Altını delmeye çalıştıkları bu gemide birlikte yaşıyoruz. Demokrasi başka şey ülkeyi bölmeye çalışmak başka şey. Dosyalar açıklandıkça imamları ile beraber kaçıyorlar. Pennsylvania’daki öyle kaçtı. Siyasete sonsuza kadar saygımız var ama ihanete tahammülümüz yok. Biz bunların hizmet ettiğini sanıyor elimizden geleni desteği veriyorduk. Demokrasi talebinin arkasındayız ama bölücülüğe rıza gösteremeyiz. Cumhurbaşkanı olarak benim konumum 78 milyon insanımızın hakkını hukukunu savunmayı gerektiriyor. Bunun için ne yapmam gerekiyorsa onu yaparım kimseden de çekinmem.
‘Elinde silah olanlar samimilerse’
Ben daima milletimin yanında oldum. Diyorlar ki yeminine aykırı hakaret ediyor. Ben bir partinin tarafı olduğumu ifade etmiyorum, milletimin tarafı olduğumu ifade ediyorum. Ama bunlar bunu anlayacak kadar siyaseti bilmiyorlar. Çözüm Süreci’ni bu aşamaya getiren bu kardeşiniz. Ben Çözüm Süreci’nin yanındayım arkasındayım hepsinde öte içindeyim. Dışında kalmam mümkün değil. Elinde silah olanlar samimilerse silahlarını betona gömsünler. Ellerinde silah çözüm süreci olmaz. 7 Haziran seçimlerine giderken o silahlarla halkımızı tehdit ederek parlamentoya girmek demokrasi değildir.
‘Hasbi olacaksınız hasbi’
Çatışmadan kandan ölümden acıdan düşmanlıktan medet umanların karşısında tüm gövdemle durmazsan milletimle aramdaki ahdin gereğini yerine getirmemiş olurum. Küçük hesaplarla hareket edenlerin oyunlarını ortaya çıkarmazsam vazifemizi yapmış olamayız. Önce dürüst olacaksınız hesabi olmayacaksınız. Hasbi olacaksınız hasbi.

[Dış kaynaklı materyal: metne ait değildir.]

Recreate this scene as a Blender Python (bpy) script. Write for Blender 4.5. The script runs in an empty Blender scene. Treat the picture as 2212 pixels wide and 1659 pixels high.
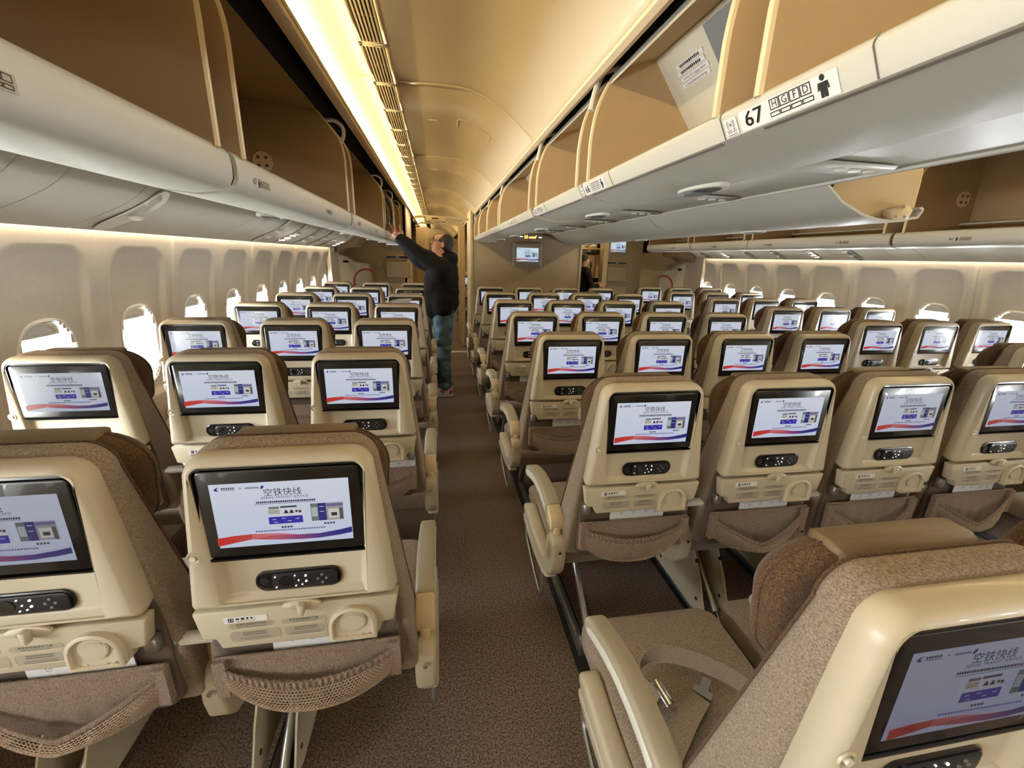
import bpy, bmesh, math, random
from mathutils import Vector, Matrix
from math import pi, sin, cos, radians

random.seed(7)
S = bpy.context.scene
COL = S.collection

# ------------------------------------------------------------------ camera, world, lights, exposure
cd = bpy.data.cameras.new('camera'); cam = bpy.data.objects.new('camera', cd); COL.objects.link(cam)
Fv = Vector((0.16653709, 0.9438525, -0.28532063)); Rv = Vector((0.98578748, -0.16585823, 0.02672246)); Uv = Vector((0.02210071, 0.28571579, 0.95805952))
cam.matrix_world = Matrix(((Rv.x, Uv.x, -Fv.x, 0), (Rv.y, Uv.y, -Fv.y, 0), (Rv.z, Uv.z, -Fv.z, 1.5), (0, 0, 0, 1)))
cd.sensor_fit = 'HORIZONTAL'; cd.sensor_width = 36; cd.lens = 917.5 / 2212 * 36; cd.clip_start = .02; cd.clip_end = 200
S.camera = cam
W = bpy.data.worlds.new('sky'); S.world = W; W.use_nodes = True
W.node_tree.nodes['Background'].inputs[0].default_value = (.98, .985, 1, 1)
W.node_tree.nodes['Background'].inputs[1].default_value = 88.0
S.view_settings.view_transform = 'Standard'; S.view_settings.look = 'None'; S.view_settings.gamma = 1
S.view_settings.use_curve_mapping = False; S.view_settings.exposure = 0.0
cy = S.cycles
cy.max_bounces = 7; cy.diffuse_bounces = 5; cy.glossy_bounces = 3; cy.transmission_bounces = 4; cy.transparent_max_bounces = 8
cy.sample_clamp_indirect = 4.0; cy.caustics_reflective = False; cy.caustics_refractive = False; cy.use_denoising = True

CX = 1.326                      # centre line of the cabin
YB, YF = -4.0, 14.5             # rear and front end of the modelled cabin

def strip_light(name, x, y0, y1, z, w, aim, energy, color):
    l = bpy.data.lights.new(name, 'AREA'); l.shape = 'RECTANGLE'; l.size = w; l.size_y = y1 - y0
    l.energy = energy; l.color = color
    o = bpy.data.objects.new(name, l); COL.objects.link(o)
    d = Vector(aim).normalized(); yv = Vector((0, 1, 0)); xv = yv.cross(-d).normalized(); zv = -d
    o.matrix_world = Matrix(((xv.x, yv.x, zv.x, x), (xv.y, yv.y, zv.y, (y0 + y1) / 2), (xv.z, yv.z, zv.z, z), (0, 0, 0, 1)))
    return o
WARM = (1.0, .77, .38)
WASH = (1.0, .78, .55)
strip_light('cove_light', -.448, YB, YF, 2.246, .02, (.96, 0, .22), 230, WARM)
strip_light('cove_light', 2 * CX + .448, YB, YF, 2.246, .02, (-.96, 0, .22), 230, WARM)
strip_light('sidewall_wash_light', -1.399, YB, 6.2, 1.60, .014, (-.1, 0, -1), 28, WASH)
strip_light('sidewall_wash_light', 2 * CX + 1.399, YB, 6.2, 1.60, .014, (.1, 0, -1), 28, WASH)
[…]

‘Sıkıntı görürsem müdahale ederim’
Ben milletimle beraberim ama bunların kiminle beraber olduğunu gayet iyi biliyorum. Paralel devlet yapılanmasıyla en büyük mücadeleyi yürüten biriyim. Burada da sıkıntı görürsem gerekli müdahaleyi nereye kadar yapabiliyorsam yaparım.
‘Tüm adımlarda yanlarında olacağım’
Milletin iradesine karşı darbe planları yapanlarla mücadele edeceğim. Bu can bu tende kaldıkça mücadele edeceğim. Türkiye’yi 2023’e ulaştıracak tüm proje ve politikaların hepsinde de bundan sonra hükümetimizin attığı tüm adımlarda yanlarında olacağım. Bu bir partiden yana olmak değildir.
Hep şunu söyledik. 12 yıl başı açığıyla başı örtülüsüyle hepsi kardeşimiz. Yaratılanı yaratandan ötürü sevdik. 10 Ağustos 2014 eski Türkiye’nin geride kalışının miladıdır. Artık yeri Türkiye yolunda ilerliyoruz. Yeni anayasa ve başkanlık sistemi ertelenemez hale geldi. Bu ülke herkesin verdiğinden 5 fazlasını vaat edip kendisini 5 cent’e muhtaç edenleri unutmadı.
Ben proje geliştirin diyorum bunlar palavraya sarılıyorlar. Ben millete gidin diyorum bunlar notere gidiyor. Noter burada, millet. Millete gideceksin. Milletin gözünde sözünün değeri yoksa noterden belge almışsın hükmü yok. Geçen 12 yılda 7 seçim ve 2 referandumda kafalarını hep duvara vurdular. Kaç seçim sonra öğrenecekler bilmiyorum. Güçlü bir başkan ve meclisle daha hızlı sonuçlar alacağımıza inanıyorum. Daha ötesi için nefes tazelememiz gerekiyor.
400 milletvekili ile yeni anayasa ve başkanlık sistemi meselesini halledebilirsen 2053 hedeflerine ulaşmakla kalmaz 2071 vizyonlarımızı şekillendiririz.